Let us now look at the change found to have taken place in the type of the later class, of which four well-known examples, from the Saxon shore, are represented on the second plate. At Richborough, in Kent, we find the internal towers preserved, indeed, in idea, by a slight inward projection of the towers flanking the western gateway. Otherwise, all the towers are external; those at the corners of the enclosure are round (being three-quarters of the arc), while those intervening are rectangular, with the same projection. The gate towers, likewise, project to a similar distance. There is no ditch. The walls are thicker and higher; the area enclosed is rectangular, and of eight acres. There is no symmetrical arrangements of the gates; a postern, strongly defended (with overhead gallery), alone remains on the northern side; while the main gateway, on the west, was possibly narrow, with a single arch only, and a long flanking defence. At Porchester there is a similar effect, only the bastions are all rounded, and are in some cases hollow. At Burgh Castle and at Pevensey there is less attempt at symmetry of form; in the latter case, particularly, there is an obvious deviation of shape, to suit the contour of the rise on which it

stands. The points of difference, so far as the defences are concerned, are apparent from these illustrations. The walls are thicker and higher, the area is larger, the gates are smaller, the ditch has disappeared, and the towers are become external. The change is no incidental one; the later class of fort is a new type, modelled on new principles of defence. Let us look more closely into the details of this new class, to see whether it may be possible to discern any motive that induced the change.
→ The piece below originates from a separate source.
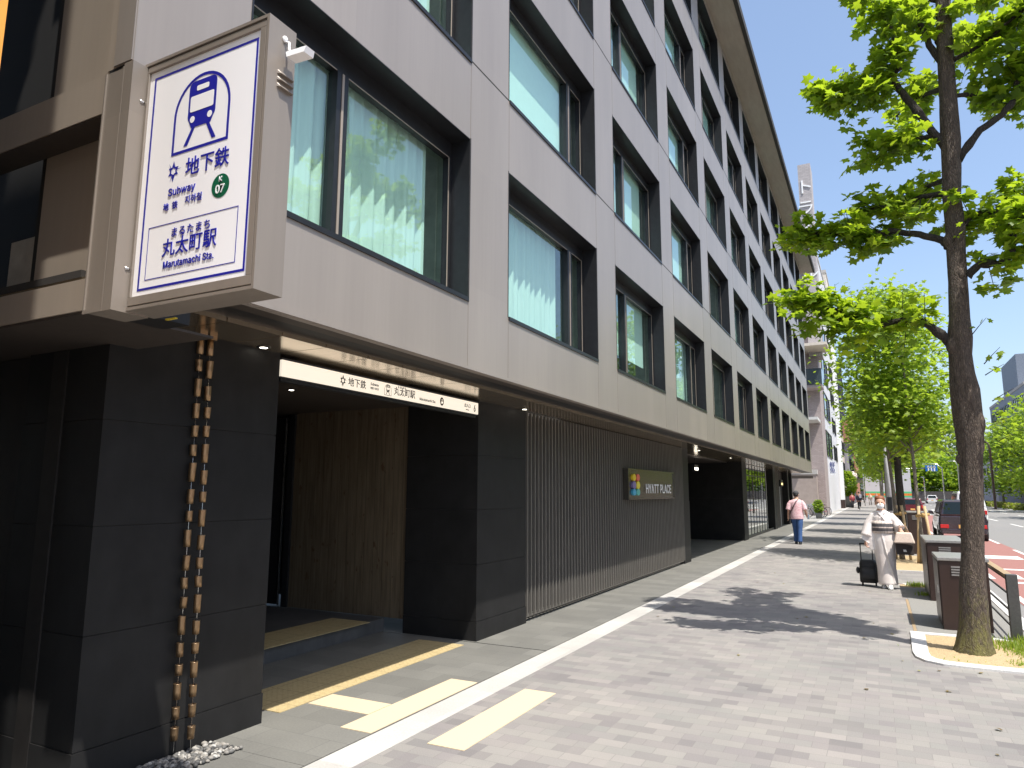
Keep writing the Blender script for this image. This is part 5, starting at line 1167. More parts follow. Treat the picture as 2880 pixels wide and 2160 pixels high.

The various forms of the new type of external buttress are illustrated by a few details on the third plate. The Romans had arrived at a system of defences which in principle survived, with little modification, until utterly new and modern methods of attack were introduced. Witness, for instance, the analogy which is afforded between the bastions. of Richborough (Kent) of the third and fourth century and those of Bodiam Castle (Sussex) of the fourteenth. The new principle, which separates the late types from the old, and which dominates the whole of the later work, may be illustrated by a few simple examples. In the diagram of two towers defending an intervening wall, the one (a), rectangular, the other (B) circular, it is clear that each tower equally protects by direct aim the wall itself. Yet the form в holds over the form a a distinct advantage in being able to receive support at the extreme outer point b from the adjoining towers, whereas the corresponding point a of the rectangular tower is left undefended except from above. [The principle of machicolation designed to meet such case is well illustrated at Bodiam Castle.] The further development of the bastion in Roman works is illustrated rather by efforts at modification or extension of the same principle.